* [The data]

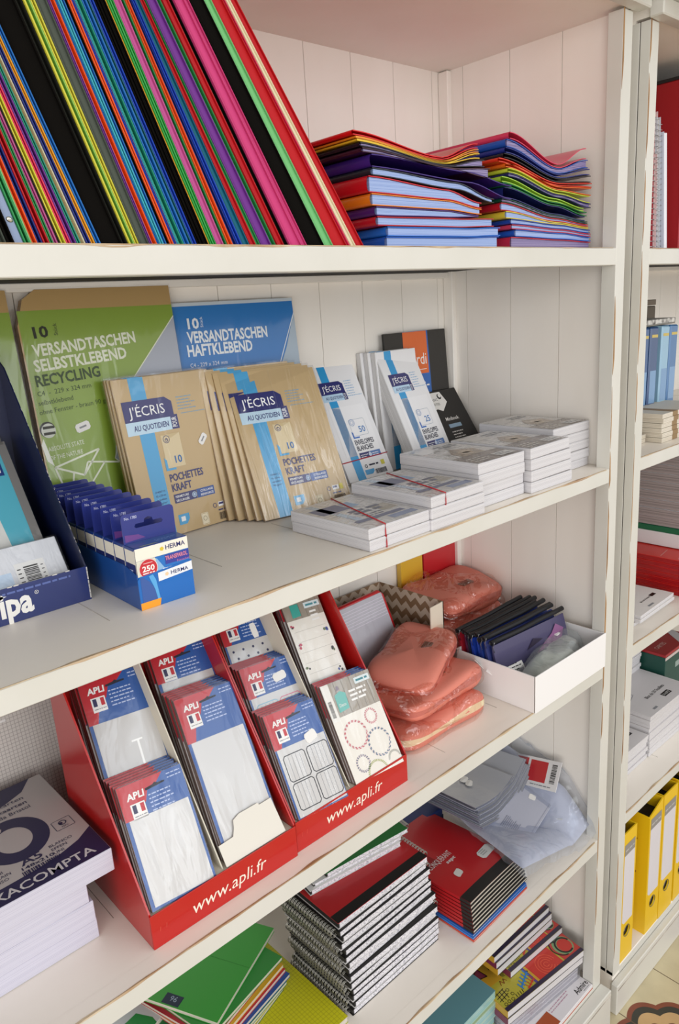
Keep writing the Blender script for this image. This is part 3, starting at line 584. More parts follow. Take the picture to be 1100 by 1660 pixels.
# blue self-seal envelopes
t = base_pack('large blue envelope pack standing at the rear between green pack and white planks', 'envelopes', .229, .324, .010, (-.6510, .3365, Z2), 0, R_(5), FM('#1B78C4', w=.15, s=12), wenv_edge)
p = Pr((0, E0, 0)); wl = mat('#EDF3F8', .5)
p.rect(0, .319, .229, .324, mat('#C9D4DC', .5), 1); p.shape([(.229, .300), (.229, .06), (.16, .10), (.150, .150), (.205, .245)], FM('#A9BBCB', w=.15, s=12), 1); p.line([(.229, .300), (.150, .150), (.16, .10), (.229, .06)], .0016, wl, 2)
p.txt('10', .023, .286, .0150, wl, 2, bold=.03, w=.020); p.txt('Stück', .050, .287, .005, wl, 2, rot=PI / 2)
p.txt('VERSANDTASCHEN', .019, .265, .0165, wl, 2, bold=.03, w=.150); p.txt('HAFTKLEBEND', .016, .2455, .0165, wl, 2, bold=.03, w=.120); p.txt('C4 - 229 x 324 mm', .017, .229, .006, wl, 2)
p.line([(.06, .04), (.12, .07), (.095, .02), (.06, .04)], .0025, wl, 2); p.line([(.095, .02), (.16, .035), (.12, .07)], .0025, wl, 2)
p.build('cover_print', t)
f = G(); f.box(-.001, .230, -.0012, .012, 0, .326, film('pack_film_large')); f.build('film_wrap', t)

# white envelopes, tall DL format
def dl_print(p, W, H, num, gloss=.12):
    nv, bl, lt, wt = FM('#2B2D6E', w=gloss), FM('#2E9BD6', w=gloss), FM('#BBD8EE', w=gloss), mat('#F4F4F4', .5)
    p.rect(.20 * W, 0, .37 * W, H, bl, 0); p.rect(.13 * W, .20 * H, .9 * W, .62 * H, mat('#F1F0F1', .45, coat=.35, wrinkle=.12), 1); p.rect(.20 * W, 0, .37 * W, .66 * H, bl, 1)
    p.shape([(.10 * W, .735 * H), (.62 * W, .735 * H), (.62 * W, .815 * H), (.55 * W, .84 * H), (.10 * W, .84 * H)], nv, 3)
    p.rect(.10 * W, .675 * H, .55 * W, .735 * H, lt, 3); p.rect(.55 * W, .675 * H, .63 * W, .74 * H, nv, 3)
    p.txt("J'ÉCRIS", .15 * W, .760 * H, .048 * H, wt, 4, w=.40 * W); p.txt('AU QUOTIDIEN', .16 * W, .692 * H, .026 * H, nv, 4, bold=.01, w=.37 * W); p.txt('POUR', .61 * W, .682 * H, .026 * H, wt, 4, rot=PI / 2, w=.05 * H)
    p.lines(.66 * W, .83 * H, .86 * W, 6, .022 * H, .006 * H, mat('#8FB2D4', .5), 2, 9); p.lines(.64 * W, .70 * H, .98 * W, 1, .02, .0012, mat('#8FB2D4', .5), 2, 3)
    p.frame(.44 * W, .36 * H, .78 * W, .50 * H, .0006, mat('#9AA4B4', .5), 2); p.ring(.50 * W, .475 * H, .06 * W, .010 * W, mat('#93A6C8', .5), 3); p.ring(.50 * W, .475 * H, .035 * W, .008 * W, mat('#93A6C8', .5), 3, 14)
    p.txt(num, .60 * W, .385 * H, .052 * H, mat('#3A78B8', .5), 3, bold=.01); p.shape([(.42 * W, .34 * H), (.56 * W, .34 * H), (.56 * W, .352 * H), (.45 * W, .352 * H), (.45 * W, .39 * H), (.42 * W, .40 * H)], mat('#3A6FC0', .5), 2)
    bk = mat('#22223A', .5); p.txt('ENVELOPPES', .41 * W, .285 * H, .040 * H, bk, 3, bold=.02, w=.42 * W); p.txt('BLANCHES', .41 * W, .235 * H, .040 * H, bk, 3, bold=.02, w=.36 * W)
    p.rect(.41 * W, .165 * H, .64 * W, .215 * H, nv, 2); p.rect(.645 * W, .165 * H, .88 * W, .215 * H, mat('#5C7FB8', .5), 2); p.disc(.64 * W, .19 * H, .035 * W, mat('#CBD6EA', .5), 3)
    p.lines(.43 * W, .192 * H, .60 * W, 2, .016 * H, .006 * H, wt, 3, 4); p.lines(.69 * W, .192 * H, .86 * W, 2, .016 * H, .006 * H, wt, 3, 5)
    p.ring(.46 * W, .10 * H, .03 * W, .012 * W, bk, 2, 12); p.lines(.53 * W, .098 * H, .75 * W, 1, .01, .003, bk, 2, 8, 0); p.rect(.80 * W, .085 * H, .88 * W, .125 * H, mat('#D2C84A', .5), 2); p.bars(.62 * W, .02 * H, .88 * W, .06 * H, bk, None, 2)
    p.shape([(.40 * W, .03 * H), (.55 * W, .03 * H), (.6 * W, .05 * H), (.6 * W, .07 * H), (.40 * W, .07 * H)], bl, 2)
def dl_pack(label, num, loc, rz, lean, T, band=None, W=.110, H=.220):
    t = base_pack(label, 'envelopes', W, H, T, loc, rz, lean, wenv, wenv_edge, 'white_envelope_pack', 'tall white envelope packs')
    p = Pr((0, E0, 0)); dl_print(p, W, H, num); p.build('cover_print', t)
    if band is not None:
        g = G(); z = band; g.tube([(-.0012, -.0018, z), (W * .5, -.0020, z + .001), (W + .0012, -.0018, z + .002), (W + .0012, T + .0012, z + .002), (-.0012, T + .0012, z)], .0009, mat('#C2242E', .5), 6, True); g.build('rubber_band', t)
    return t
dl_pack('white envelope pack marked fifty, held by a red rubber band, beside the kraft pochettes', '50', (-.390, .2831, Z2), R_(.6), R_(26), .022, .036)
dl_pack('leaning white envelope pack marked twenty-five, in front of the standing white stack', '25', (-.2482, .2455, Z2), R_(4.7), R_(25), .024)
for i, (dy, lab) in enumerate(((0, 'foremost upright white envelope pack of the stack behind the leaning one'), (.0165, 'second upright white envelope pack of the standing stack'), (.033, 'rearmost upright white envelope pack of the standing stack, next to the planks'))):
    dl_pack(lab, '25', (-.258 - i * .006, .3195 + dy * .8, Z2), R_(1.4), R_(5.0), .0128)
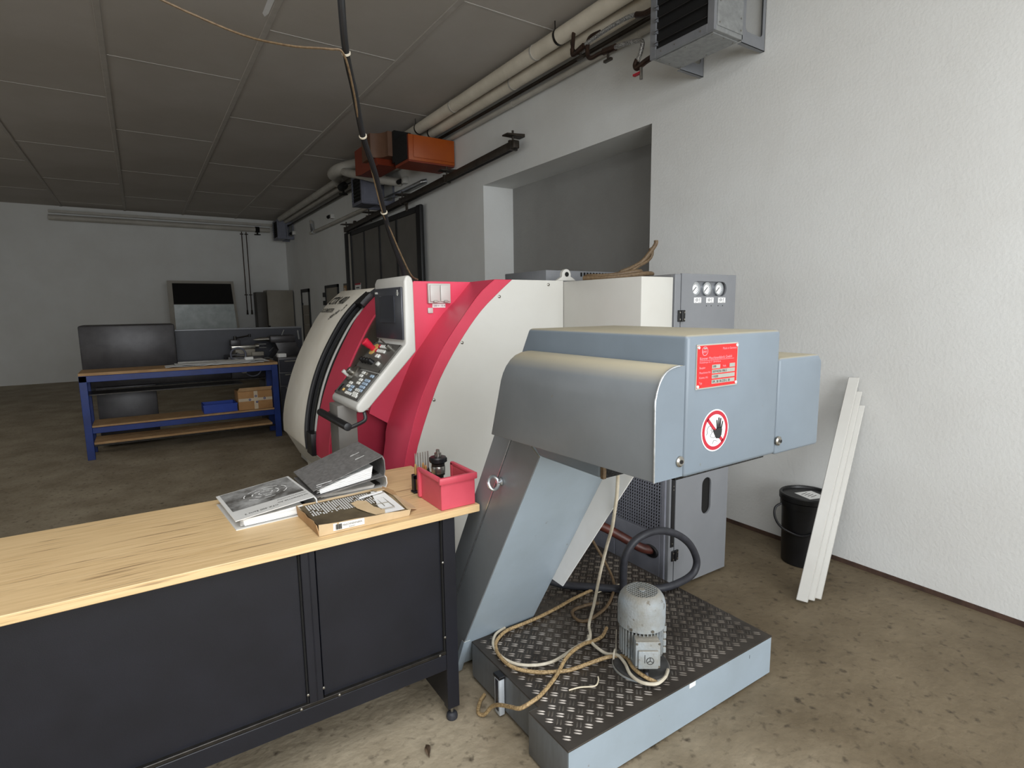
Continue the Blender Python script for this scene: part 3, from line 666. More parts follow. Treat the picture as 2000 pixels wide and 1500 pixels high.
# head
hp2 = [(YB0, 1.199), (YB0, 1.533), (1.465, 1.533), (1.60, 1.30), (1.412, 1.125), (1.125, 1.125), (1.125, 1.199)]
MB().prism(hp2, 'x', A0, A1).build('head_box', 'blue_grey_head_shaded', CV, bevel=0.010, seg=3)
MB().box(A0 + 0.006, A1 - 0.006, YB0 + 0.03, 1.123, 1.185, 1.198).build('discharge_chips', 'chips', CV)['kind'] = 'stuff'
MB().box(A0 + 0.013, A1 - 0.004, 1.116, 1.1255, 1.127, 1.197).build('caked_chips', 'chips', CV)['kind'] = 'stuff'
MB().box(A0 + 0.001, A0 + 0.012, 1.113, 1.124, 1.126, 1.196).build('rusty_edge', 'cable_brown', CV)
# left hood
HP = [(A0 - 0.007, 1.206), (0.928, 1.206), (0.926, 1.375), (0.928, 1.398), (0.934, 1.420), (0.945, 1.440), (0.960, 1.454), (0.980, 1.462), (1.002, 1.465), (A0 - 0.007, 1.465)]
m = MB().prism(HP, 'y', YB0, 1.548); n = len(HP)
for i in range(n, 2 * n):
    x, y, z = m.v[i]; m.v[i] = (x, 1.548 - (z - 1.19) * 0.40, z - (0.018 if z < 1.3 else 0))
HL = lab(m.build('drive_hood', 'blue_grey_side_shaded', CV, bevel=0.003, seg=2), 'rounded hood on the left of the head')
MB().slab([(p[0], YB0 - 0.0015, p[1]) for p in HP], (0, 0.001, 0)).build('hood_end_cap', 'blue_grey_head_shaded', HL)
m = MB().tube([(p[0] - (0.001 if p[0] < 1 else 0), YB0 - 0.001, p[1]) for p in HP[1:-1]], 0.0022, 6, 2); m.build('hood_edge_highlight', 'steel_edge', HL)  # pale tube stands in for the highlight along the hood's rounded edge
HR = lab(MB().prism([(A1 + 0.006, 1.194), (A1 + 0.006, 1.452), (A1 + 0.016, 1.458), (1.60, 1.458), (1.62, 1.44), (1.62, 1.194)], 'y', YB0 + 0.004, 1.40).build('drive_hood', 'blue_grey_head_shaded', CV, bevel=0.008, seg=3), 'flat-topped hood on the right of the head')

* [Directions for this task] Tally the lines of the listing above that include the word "pixels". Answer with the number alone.

* [Exercise response] 2